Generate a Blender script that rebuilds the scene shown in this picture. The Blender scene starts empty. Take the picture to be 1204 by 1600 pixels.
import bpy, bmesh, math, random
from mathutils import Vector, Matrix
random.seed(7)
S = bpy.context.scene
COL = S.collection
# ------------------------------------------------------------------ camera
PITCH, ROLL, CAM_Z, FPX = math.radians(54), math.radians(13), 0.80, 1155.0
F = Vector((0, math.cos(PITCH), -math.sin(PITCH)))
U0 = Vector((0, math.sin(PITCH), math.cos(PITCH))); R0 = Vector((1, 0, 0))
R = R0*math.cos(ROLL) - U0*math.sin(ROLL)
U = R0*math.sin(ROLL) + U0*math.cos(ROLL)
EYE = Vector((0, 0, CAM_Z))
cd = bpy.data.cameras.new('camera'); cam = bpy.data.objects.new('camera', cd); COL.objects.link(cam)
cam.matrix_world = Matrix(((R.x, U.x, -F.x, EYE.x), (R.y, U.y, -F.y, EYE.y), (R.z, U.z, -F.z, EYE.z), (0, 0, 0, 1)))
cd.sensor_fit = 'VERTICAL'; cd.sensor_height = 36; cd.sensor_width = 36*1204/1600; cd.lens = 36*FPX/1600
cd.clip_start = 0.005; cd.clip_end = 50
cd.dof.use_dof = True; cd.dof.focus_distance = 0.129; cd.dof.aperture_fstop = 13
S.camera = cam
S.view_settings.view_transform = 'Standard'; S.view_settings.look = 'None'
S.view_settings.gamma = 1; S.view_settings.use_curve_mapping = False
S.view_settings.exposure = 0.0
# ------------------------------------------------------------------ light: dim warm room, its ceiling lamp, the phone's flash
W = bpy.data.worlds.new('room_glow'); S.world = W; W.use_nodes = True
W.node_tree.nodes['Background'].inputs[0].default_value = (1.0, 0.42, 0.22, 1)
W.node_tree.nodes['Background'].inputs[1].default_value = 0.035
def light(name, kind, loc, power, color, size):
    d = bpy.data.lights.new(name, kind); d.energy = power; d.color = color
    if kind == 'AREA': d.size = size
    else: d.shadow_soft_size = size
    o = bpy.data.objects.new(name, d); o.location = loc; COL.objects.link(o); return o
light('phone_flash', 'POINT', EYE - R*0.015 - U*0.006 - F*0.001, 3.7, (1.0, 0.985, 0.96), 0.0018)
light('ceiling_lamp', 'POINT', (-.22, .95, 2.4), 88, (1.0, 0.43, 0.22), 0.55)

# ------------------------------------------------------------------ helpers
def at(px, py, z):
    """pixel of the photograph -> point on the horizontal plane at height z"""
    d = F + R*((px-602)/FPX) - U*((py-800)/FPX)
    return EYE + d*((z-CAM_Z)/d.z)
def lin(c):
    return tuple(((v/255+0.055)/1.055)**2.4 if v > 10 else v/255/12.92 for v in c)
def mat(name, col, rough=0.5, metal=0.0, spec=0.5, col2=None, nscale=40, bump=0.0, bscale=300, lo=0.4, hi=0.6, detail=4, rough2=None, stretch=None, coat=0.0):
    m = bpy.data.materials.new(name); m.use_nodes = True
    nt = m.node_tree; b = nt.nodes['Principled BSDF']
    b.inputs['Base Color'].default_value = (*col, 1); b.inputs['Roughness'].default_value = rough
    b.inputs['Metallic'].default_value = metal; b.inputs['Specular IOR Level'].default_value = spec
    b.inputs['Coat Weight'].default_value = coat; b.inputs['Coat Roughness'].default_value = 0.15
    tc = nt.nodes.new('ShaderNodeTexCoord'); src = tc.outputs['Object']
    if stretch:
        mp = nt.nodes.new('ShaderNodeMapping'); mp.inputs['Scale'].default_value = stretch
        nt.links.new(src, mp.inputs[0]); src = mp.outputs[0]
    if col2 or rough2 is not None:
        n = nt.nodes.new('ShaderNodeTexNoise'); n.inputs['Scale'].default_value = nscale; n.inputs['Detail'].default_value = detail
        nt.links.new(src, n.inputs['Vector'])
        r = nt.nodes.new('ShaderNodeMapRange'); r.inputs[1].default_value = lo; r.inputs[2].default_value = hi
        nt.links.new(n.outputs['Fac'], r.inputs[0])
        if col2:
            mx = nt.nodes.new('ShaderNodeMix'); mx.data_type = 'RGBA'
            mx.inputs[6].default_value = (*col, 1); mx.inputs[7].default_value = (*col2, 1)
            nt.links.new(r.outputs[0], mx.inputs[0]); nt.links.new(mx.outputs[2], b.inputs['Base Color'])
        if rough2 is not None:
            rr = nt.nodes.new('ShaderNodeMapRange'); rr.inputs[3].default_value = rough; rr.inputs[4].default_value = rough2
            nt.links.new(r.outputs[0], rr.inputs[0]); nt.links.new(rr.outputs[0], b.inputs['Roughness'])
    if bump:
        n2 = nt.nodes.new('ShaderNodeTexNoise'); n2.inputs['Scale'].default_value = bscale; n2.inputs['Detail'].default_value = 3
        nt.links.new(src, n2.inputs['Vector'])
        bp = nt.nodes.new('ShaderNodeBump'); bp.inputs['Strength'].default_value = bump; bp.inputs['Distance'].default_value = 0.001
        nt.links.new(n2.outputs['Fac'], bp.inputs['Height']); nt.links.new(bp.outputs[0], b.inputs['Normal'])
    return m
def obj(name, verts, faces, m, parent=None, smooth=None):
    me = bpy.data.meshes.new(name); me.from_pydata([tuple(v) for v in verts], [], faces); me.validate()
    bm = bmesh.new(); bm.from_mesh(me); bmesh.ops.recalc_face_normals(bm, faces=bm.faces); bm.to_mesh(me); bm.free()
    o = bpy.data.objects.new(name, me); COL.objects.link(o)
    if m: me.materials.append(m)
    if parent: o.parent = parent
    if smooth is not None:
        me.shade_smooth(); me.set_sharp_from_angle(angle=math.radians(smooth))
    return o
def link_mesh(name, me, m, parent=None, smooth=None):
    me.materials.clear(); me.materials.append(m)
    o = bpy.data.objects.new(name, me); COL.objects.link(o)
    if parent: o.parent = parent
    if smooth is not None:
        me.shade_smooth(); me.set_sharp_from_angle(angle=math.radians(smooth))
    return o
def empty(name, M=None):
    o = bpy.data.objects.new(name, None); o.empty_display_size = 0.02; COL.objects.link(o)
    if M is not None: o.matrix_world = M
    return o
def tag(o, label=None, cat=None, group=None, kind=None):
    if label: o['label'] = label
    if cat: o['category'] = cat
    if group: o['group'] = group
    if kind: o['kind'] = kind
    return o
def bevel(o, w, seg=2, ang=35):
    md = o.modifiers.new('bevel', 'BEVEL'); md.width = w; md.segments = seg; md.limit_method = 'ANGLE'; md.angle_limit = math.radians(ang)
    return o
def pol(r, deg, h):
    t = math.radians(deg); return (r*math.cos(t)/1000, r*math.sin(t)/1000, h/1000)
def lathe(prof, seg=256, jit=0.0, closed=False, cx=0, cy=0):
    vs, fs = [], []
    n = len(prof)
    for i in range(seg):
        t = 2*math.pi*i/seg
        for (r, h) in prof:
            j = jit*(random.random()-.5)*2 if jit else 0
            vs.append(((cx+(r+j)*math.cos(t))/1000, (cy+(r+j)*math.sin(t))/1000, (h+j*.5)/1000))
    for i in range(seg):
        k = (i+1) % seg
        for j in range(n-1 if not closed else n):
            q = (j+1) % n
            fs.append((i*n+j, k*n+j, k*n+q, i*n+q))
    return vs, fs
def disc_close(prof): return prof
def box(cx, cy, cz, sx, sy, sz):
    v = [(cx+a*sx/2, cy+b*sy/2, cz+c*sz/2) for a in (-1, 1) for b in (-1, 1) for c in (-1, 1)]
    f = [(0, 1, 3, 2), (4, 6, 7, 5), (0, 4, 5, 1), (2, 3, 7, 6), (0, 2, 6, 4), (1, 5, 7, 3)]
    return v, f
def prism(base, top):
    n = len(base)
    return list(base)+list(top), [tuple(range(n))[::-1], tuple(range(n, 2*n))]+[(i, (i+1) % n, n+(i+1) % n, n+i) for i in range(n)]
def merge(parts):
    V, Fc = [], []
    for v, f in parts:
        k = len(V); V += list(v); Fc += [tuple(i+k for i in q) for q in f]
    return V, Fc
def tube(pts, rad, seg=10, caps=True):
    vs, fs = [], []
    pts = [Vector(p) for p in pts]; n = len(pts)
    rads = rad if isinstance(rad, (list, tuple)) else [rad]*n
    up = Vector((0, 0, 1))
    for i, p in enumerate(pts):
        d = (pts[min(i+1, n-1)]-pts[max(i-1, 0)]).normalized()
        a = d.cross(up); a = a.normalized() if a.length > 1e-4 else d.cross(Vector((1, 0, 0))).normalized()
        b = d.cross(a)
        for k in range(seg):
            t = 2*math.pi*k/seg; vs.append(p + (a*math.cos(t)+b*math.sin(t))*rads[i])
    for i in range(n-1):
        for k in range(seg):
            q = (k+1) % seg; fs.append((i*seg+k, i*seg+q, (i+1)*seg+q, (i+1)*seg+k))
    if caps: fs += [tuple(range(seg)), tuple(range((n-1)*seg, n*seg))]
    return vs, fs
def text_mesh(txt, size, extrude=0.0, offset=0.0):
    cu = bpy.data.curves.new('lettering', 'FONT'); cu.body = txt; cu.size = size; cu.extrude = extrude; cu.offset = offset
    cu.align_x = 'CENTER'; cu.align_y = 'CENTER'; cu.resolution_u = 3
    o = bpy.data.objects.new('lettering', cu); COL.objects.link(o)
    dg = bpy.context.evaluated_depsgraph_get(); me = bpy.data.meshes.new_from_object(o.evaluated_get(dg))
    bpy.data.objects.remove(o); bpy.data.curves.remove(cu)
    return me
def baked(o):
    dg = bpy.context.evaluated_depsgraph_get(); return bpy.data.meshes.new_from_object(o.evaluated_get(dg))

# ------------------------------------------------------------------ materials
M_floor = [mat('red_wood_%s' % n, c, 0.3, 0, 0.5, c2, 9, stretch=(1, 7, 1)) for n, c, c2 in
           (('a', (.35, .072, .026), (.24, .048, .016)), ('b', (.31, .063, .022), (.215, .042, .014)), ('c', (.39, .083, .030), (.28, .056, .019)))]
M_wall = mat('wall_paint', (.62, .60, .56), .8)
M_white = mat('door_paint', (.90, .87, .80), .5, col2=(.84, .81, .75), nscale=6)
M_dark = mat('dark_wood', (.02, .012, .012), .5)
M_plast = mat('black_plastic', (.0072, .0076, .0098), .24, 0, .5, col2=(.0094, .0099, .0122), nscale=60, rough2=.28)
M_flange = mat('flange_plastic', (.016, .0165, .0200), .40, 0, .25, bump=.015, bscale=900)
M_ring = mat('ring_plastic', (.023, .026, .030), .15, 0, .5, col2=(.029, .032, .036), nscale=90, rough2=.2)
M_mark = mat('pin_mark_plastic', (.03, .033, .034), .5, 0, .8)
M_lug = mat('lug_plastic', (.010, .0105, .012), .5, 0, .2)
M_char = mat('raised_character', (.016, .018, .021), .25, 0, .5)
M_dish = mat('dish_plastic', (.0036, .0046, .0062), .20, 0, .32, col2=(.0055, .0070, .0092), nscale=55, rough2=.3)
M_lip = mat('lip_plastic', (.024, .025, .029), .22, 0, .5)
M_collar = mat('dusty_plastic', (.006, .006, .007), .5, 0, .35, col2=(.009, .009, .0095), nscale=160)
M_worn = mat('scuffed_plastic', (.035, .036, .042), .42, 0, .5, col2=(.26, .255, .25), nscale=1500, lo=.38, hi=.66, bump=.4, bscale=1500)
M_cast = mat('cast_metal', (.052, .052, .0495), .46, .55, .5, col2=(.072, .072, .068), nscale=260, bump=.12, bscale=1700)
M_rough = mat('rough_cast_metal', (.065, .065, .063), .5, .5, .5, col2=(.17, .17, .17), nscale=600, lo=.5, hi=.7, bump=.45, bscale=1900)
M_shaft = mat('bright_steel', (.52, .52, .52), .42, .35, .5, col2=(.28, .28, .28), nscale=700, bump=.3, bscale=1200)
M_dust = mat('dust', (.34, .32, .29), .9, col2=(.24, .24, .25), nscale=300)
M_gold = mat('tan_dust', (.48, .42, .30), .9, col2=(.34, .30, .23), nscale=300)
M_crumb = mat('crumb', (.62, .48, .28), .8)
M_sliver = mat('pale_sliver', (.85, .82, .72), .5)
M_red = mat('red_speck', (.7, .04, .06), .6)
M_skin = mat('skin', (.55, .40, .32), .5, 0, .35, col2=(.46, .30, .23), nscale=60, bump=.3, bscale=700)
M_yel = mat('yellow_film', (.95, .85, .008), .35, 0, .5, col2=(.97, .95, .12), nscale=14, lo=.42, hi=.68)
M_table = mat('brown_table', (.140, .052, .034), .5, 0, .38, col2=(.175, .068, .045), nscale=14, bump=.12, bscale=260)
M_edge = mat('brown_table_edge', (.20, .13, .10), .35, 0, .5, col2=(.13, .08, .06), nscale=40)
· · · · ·
EXERCISE INSTRUCTIONS ->
State how many lines of the listing include the word "scene". Reply with the number alone.

COMPLETED TASK ->
2